Scénographie et chorégraphie intégralement mêlées ouvrent sur un univers très heureux, où l'enfance le dispute aux bouffées hallucinatoires.

Quelle mouche a donc piqué Simon Tanguy ? On n'a jamais trouvé ce chorégraphe spécialement ennuyeux. N'empêche. On le rangeait plutôt sur un versant conceptuel, assez sérieux. Or voici qu'il réalise, avec I Wish I Could Speak in Technicolor une pièce délirante, parfois burlesque, drôle et fraîche. C'est idiot, mais on aimerait la qualifier d'estivale, à un moment où les festivals parisiens nous inspirent de nous enfermer dans des salles obscures, pour des spectacles souvent empreints de gravité – ce qui n'enlève rien à leurs éminentes qualités par ailleurs.

En fait Simon Tanguy co-signe en trio cette pièce, avec d'une part un autre artiste chorégraphique, Roger Sala Reyner qui l'accompagne également sur scène ; et d'autre part une plasticienne, Fanni Futterknecht. Concernant pareille "plasticienne", il n'est pas vain de mentionner qu'elle a suivi la formation Essai du CNDC d'Angers (époque Emmanuelle Huynh), qui s'attachait à des projets d'artistes transdisciplinaires ancrés dans le chorégraphique et la performance.

I Wish ... donne d'emblée le ton. La pièce démarre sur des quintes de rire, des fous-rires, qui n'en finissent plus. Peut-être un peu trop. Dans l'ensemble, c'est surtout un problème de dosages, d'enchaînements et de fluidité qu'on versera au mince débit de ce travail. Ce sont autant d'imperfections qui, en règle générale, se corrigent vite, par le seul fait de jouer quelques fois devant un public. Dans le cadres des Rencontres de Seine Saint-Denis on voyait cette pièce au stade de la première.

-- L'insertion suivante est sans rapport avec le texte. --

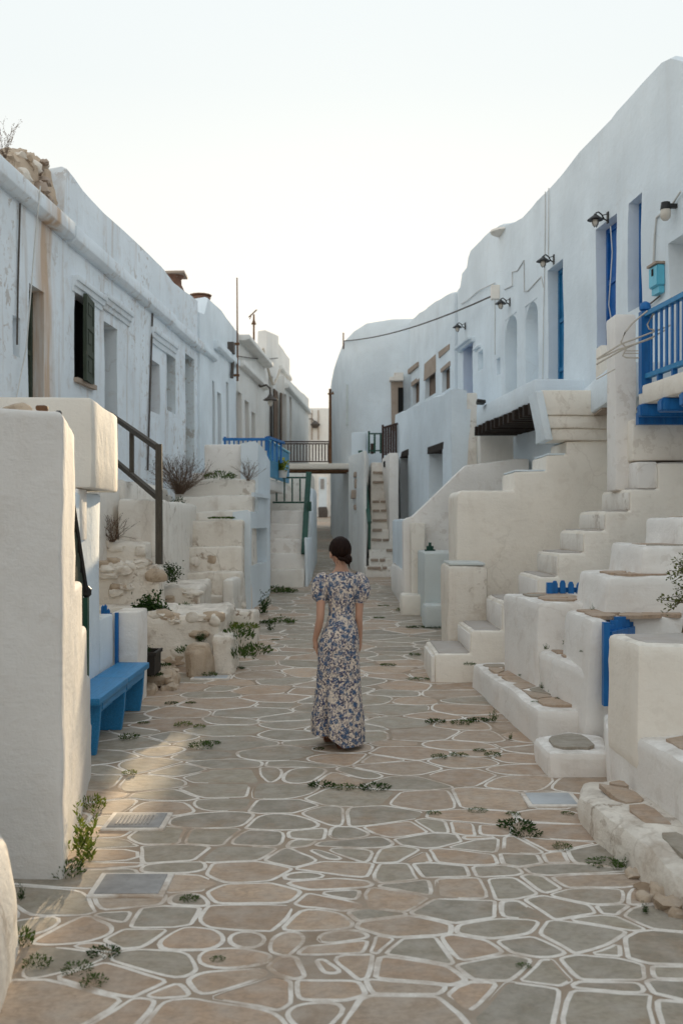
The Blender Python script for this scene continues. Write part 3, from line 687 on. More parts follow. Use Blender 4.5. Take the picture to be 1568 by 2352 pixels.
ledge(LF, h, LF.S(386), LF.S(461), 5.58, 5.80, .13, 'leftwall')
door(LF, h, opA, 'oldgreen', rows=3)
door(LF, h, opB, 'oldgreen', rows=3, d=.33); door(LF, h, opD, 'green', rows=2); door(LF, h, opE, 'green', rows=3)
bmx = bmesh.new(); LF.box(bmx, opW[0] + .01, opW[1] - .01, opW[2] + .01, opW[3] - .01, -.155, -.12); win = build(bmx, 'window', 'black', h, smooth=None)
def shutter(fr, a0, a1, z0, z1, o0, o1, par, mat):
    bm = bmesh.new(); p0, p1 = fr.pt(a0, z0, o0), fr.pt(a1, z0, o1); d = (p1 - p0); n = Vector((-d.y, d.x, 0)).normalized() * .02
    def seg(f0, f1, q0, q1, k0, k1):
        a = p0 + d * f0; b = p0 + d * f1
        box8(bm, [(*(a + n * k0).xy, q0), (*(b + n * k0).xy, q0), (*(b + n * k1).xy, q0), (*(a + n * k1).xy, q0), (*(a + n * k0).xy, q1), (*(b + n * k0).xy, q1), (*(b + n * k1).xy, q1), (*(a + n * k1).xy, q1)])
    seg(0, 1, z0, z1, -.6, .6)
    hh = z1 - z0
    for sgn in (-1, 1):
        for f0, f1 in ((0, .13), (.87, 1)): seg(f0, f1, z0, z1, sgn * .6, sgn * 1.3)
        for k in range(4): seg(.13, .87, z0 + hh * (k / 3) * .92, z0 + hh * (k / 3) * .92 + hh * .08, sgn * .6, sgn * 1.25)
        for k in range(3): seg(.3, .7, z0 + hh * (k / 3 + .12), z0 + hh * (k / 3 + .25), sgn * .6, sgn * 1.0)
    return build(bm, 'shutter', mat, par, smooth=None)
shutter(LF, opW[0] + .16, opW[1] - .03, opW[2] - .02, opW[3] + .02, .10, .02, win, 'oldgreen')
bmx = bmesh.new(); LF.box(bmx, opW[0] - .03, opW[1] + .05, opW[2] - .07, opW[2] - .005, -.1, .06); build(bmx, 'sill', 'brownstone', win, smooth=None)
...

On évoquait ci-dessus les compétences chorégraphiques de l'auteure de la scénographie. C'est essentiel. Le plateau est tout encombré de formes de mousses, de toile, de carton, dont les volumes nets et les couleurs psychédéliques renvoient à un univers insouciant des années 60 et 70. N'en faisons pas mystère, le titre est lui-même une citation d'un cobaye humain que des militaires américains avaient soumis à l'absorption de pastilles de LSD.

La suite de la pièce est telle qu'il est à se demander si le trio d'artistes n'aurait pas intérêt à prendre l'attache de quelque avocat, tant leur œuvre pourrait être suspectée d'exposition favorable des effets de l'usage de produits stupéfiants hallucinogènes. On l'écrit en souriant. Mais enfin, on trouve terriblement attirant ce monde qui se propose de s'exprimer en technicolor sur le plateau. On n'y lésine pas sur le recours vestimentaire au lamé-paillettes. On s'y exprime dans une langue néologique, à base de grandes rasades d'onomatopées et autres borborygmes.

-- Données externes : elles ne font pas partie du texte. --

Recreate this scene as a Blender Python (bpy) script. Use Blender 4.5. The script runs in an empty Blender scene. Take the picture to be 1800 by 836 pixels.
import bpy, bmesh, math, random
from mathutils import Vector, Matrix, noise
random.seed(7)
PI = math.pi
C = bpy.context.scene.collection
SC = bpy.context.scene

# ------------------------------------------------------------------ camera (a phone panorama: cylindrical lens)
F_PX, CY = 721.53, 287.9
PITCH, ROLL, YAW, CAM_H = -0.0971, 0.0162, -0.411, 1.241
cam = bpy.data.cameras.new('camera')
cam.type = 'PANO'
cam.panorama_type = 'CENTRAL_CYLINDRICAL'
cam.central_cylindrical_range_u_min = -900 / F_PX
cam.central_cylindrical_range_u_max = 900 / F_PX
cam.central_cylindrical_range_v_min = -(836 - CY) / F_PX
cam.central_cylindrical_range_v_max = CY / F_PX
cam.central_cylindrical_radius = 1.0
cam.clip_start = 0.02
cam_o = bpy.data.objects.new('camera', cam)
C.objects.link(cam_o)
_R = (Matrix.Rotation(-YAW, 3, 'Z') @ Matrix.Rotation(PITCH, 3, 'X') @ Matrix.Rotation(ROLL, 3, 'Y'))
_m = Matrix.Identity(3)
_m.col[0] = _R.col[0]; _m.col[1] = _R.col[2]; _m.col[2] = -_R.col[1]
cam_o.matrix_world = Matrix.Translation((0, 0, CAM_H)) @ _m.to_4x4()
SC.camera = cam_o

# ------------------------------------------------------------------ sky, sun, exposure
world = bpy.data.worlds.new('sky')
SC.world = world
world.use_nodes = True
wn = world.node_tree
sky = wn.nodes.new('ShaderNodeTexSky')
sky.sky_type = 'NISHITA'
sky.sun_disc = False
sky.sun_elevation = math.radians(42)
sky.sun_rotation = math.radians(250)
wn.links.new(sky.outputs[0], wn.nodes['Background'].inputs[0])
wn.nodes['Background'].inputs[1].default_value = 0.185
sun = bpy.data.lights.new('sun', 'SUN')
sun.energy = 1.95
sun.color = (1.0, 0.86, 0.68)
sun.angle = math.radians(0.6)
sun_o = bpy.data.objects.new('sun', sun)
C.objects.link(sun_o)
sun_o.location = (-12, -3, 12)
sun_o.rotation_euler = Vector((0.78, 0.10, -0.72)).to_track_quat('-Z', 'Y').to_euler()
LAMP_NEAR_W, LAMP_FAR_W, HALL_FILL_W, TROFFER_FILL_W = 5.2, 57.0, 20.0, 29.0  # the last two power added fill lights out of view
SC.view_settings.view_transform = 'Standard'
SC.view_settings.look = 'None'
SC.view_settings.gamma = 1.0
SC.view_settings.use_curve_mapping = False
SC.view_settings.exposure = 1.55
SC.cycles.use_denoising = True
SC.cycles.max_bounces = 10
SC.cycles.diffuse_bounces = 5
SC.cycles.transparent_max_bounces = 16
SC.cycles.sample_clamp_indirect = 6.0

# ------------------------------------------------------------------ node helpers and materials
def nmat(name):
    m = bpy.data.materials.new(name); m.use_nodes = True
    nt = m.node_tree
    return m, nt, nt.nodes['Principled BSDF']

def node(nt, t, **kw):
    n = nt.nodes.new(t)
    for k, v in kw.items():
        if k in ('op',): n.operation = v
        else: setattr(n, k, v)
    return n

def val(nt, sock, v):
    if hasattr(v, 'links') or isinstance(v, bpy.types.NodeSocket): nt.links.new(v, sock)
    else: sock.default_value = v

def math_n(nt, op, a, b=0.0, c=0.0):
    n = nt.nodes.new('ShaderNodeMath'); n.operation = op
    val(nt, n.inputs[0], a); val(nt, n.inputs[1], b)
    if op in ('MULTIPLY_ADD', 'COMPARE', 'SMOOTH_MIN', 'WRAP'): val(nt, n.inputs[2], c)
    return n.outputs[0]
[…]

On s'y consacre à des actions purement gratuites, joueuses, loufoques. Mais il ne faut pas s'y tromper : la gestuelle est vive, mais également fine, qui travaille les dédoublements, les échos en miroir, les penchés taquinant le déséquilibre, les gestes qui ouvrent, en désignant des lignes d'échappée. C'est comme si le corps entier s'animait de clins d'oeils, de sourires, de cloche-pieds.

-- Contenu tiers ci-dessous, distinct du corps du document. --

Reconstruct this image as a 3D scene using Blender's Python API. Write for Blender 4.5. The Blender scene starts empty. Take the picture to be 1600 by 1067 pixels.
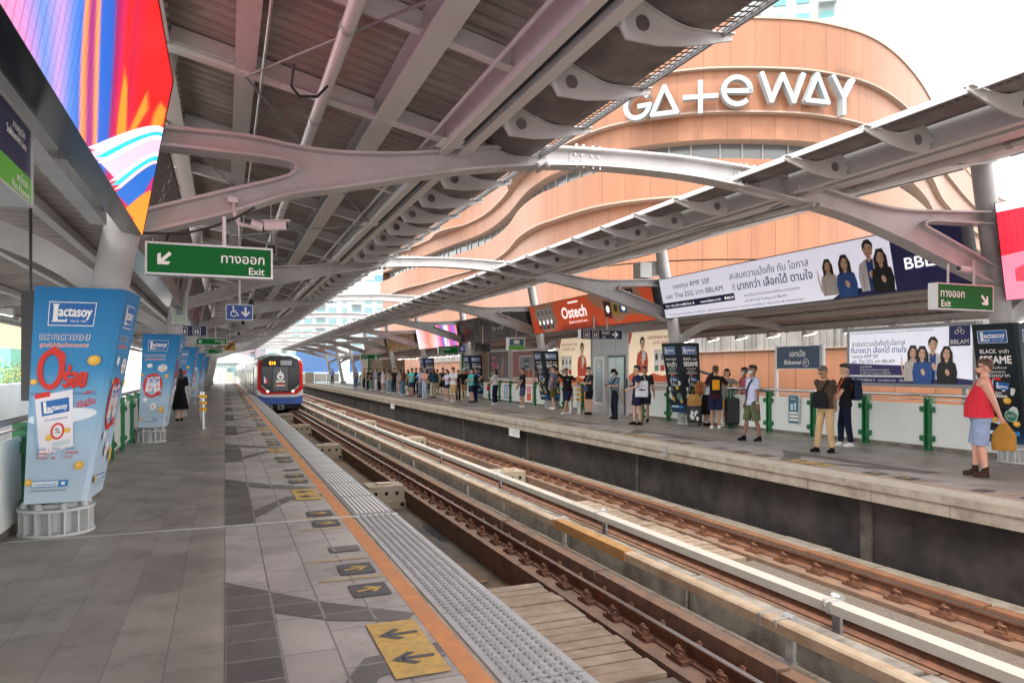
import bpy, bmesh, math, random
from mathutils import Vector, Matrix
from mathutils.geometry import tessellate_polygon
R = math.radians
rnd = random.Random(7)
SC = bpy.context.scene
COL = SC.collection
# ---------------------------------------------------------------- camera, sky, sun, exposure
cam_d = bpy.data.cameras.new('camera'); cam = bpy.data.objects.new('camera', cam_d); COL.objects.link(cam)
CAM_H = 1.6
cam.location = (0, 0, CAM_H); cam.rotation_euler = (R(90), 0, -R(21.8455))
cam_d.lens = 25.2; cam_d.sensor_width = 36; cam_d.shift_y = 0.0278
cam_d.clip_start = 0.05; cam_d.clip_end = 6000
SC.camera = cam
SUN_EL, SUN_AZ = R(58), R(205)          # azimuth the light comes from, clockwise from +Y
w = bpy.data.worlds.new('World'); SC.world = w; w.use_nodes = True
nt = w.node_tree; nd = nt.nodes; bg = nd['Background']
sky = nd.new('ShaderNodeTexSky'); sky.sky_type = 'NISHITA'; sky.sun_disc = False
sky.sun_elevation = SUN_EL; sky.sun_rotation = SUN_AZ
sky.air_density = 1.2; sky.dust_density = 4.0; sky.ozone_density = 1.0
tc = nd.new('ShaderNodeTexCoord'); nz = nd.new('ShaderNodeTexNoise'); nz.inputs['Scale'].default_value = 2.2
nz.inputs['Detail'].default_value = 6; nz.inputs['Roughness'].default_value = .55
mp = nd.new('ShaderNodeMapping'); mp.inputs['Scale'].default_value = (1, 1, 2.5)
cr = nd.new('ShaderNodeValToRGB'); cr.color_ramp.elements[0].position = .26; cr.color_ramp.elements[1].position = .5
cr.color_ramp.elements[0].color = (.45, .45, .45, 1); cr.color_ramp.elements[1].color = (1, 1, 1, 1)
mx = nd.new('ShaderNodeMix'); mx.data_type = 'RGBA'
nt.links.new(tc.outputs['Generated'], mp.inputs['Vector']); nt.links.new(mp.outputs[0], nz.inputs['Vector'])
nt.links.new(nz.outputs[0], cr.inputs[0]); nt.links.new(cr.outputs[0], mx.inputs[0])
nt.links.new(sky.outputs[0], mx.inputs[6]); mx.inputs[7].default_value = (10.4, 10.15, 9.8, 1)   # bright overcast veil
nt.links.new(mx.outputs[2], bg.inputs['Color']); bg.inputs['Strength'].default_value = 0.1
sun_d = bpy.data.lights.new('sun', 'SUN'); sun_d.energy = 1.1; sun_d.angle = R(14); sun_d.color = (1, .95, .88)
sun = bpy.data.objects.new('sun', sun_d); COL.objects.link(sun)
sdir = Vector((math.sin(SUN_AZ) * math.cos(SUN_EL), math.cos(SUN_AZ) * math.cos(SUN_EL), math.sin(SUN_EL)))
sun.rotation_euler = sdir.to_track_quat('Z', 'Y').to_euler(); sun.location = (0, -20, 60)
SC.view_settings.view_transform = 'Standard'; SC.view_settings.look = 'None'
SC.view_settings.exposure = 2.05; SC.view_settings.gamma = 1
SC.cycles.max_bounces = 8; SC.cycles.diffuse_bounces = 4
SC.cycles.use_denoising = True
# ---------------------------------------------------------------- helpers
_MATS = {}
def srgb(c):
    if isinstance(c, str):
        c = c.lstrip('#'); c = [int(c[i:i + 2], 16) / 255 for i in (0, 2, 4)]
        return tuple((v / 12.92 if v <= .04045 else ((v + .055) / 1.055) ** 2.4) for v in c)
    return tuple(c)
def mat(name, col=(.5, .5, .5), rough=.6, metal=0., var=.0, scale=3., bump=0., bscale=40., dirt=None, dscale=1.2, damt=.5,
        emit=0., spec=.5, trans=0., alpha=1., coat=0.):
    if name in _MATS: return _MATS[name]
    m = bpy.data.materials.new(name); m.use_nodes = True; t = m.node_tree; n = t.nodes; L = t.links
    b = n['Principled BSDF']; c = srgb(col)
    b.inputs['Roughness'].default_value = rough; b.inputs['Metallic'].default_value = metal
    b.inputs['Specular IOR Level'].default_value = spec; b.inputs['Base Color'].default_value = (*c, 1)
    if trans: b.inputs['Transmission Weight'].default_value = trans
    if alpha < 1: b.inputs['Alpha'].default_value = alpha
    if coat: b.inputs['Coat Weight'].default_value = coat
    if emit:
        b.inputs['Emission Color'].default_value = (*c, 1); b.inputs['Emission Strength'].default_value = emit
    if var or bump or dirt:
        g = n.new('ShaderNodeNewGeometry'); pos = g.outputs['Position']
    out = None
    if var:
        z = n.new('ShaderNodeTexNoise'); z.inputs['Scale'].default_value = scale; z.inputs['Detail'].default_value = 5
        L.new(pos, z.inputs['Vector'])
        r = n.new('ShaderNodeValToRGB'); r.color_ramp.elements[0].position = .3; r.color_ramp.elements[1].position = .7
        r.color_ramp.elements[0].color = (*[v * (1 - var) for v in c], 1); r.color_ramp.elements[1].color = (*[min(1, v * (1 + var)) for v in c], 1)
        L.new(z.outputs[0], r.inputs[0]); out = r.outputs[0]
    if dirt:
        z = n.new('ShaderNodeTexNoise'); z.inputs['Scale'].default_value = dscale; z.inputs['Detail'].default_value = 8; z.inputs['Roughness'].default_value = .65
        L.new(pos, z.inputs['Vector'])
        r = n.new('ShaderNodeValToRGB'); r.color_ramp.elements[0].position = .45; r.color_ramp.elements[1].position = .68
        r.color_ramp.elements[0].color = (0, 0, 0, 1); r.color_ramp.elements[1].color = (damt, damt, damt, 1)
        L.new(z.outputs[0], r.inputs[0])
        x = n.new('ShaderNodeMix'); x.data_type = 'RGBA'; L.new(r.outputs[0], x.inputs[0])
        if out: L.new(out, x.inputs[6])
        else: x.inputs[6].default_value = (*c, 1)
        x.inputs[7].default_value = (*srgb(dirt), 1); out = x.outputs[2]
    if out: L.new(out, b.inputs['Base Color'])
    if bump:
        z = n.new('ShaderNodeTexNoise'); z.inputs['Scale'].default_value = bscale; z.inputs['Detail'].default_value = 4
        L.new(pos, z.inputs['Vector']); bp = n.new('ShaderNodeBump'); bp.inputs['Strength'].default_value = bump; bp.inputs['Distance'].default_value = .02
        L.new(z.outputs[0], bp.inputs['Height']); L.new(bp.outputs[0], b.inputs['Normal'])
    _MATS[name] = m
    return m
def node(m, typ, **kw):
    nn = m.node_tree.nodes.new(typ)
    for k, v in kw.items(): setattr(nn, k, v)
    return nn
def link(m, a, b): m.node_tree.links.new(a, b)
def bsdf(m): return m.node_tree.nodes['Principled BSDF']
def V3(*a): return Vector(a)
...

Aurait-on l'esprit mal placé ? Le fait est qu'en tous ces jeux, on a cru déceler aussi, par ci par là, quelques mains baladeuses et lèvres câlines.

Car enfin, I Wish exprime toute une confiance gourmande dans une fusion jubilatoire avec le monde, dont les objets environnants, au lieu d'encombrer, révèlent eux-mêmes des qualités de mobilité, de souplesse, de déplacements, qui en font autant de complices épatants. On y songe à cette insurrection de la sensualité que souleva le mouvement hippie, et dont la techno-house reprit le flambeau, il n'y a pas si longtemps.

Or voilà bien la question. Au premier coup d'oeil, c'est un duo de lutins émoustillés qui s'agite gaillardement, un brin clownesque, sur cette scène. Il fait aussi penser à l'enfance. Il n'en manque d'ailleurs pas dans la salle, en partie garnie de bambins amenés par autobus. Or on n'est plus soi-même enfant. Ne nous mentons pas : on ne le redeviendra jamais. C'est un tout autre état, intermédiaire, en devenir, qui émane d'I Wish I Could Speak in Technicolor. La pièce est riche, savante et référencée. Très nourrie. Fût-il heureux, c'est un trouble avant toute chose que distille cette pièce, vers une enfance qui n'aurait pas rien à discuter des puissances de jouissance.

Et l'on est ravi que ce soit à travers corps, que ce soit outre le flou des corps, qu'un tel état s'entrouvre. L'enfance n'est pas question simple. Elle est de l'ordre des liens. Qui appellent.

 Gérard Mayen

Spectacle vu le samedi 10 juin 2017 au Théâtre de la Commune, Aubervilliers, dans le cadre des Rencontres chorégraphiques internationales de Seine Saint-Denis.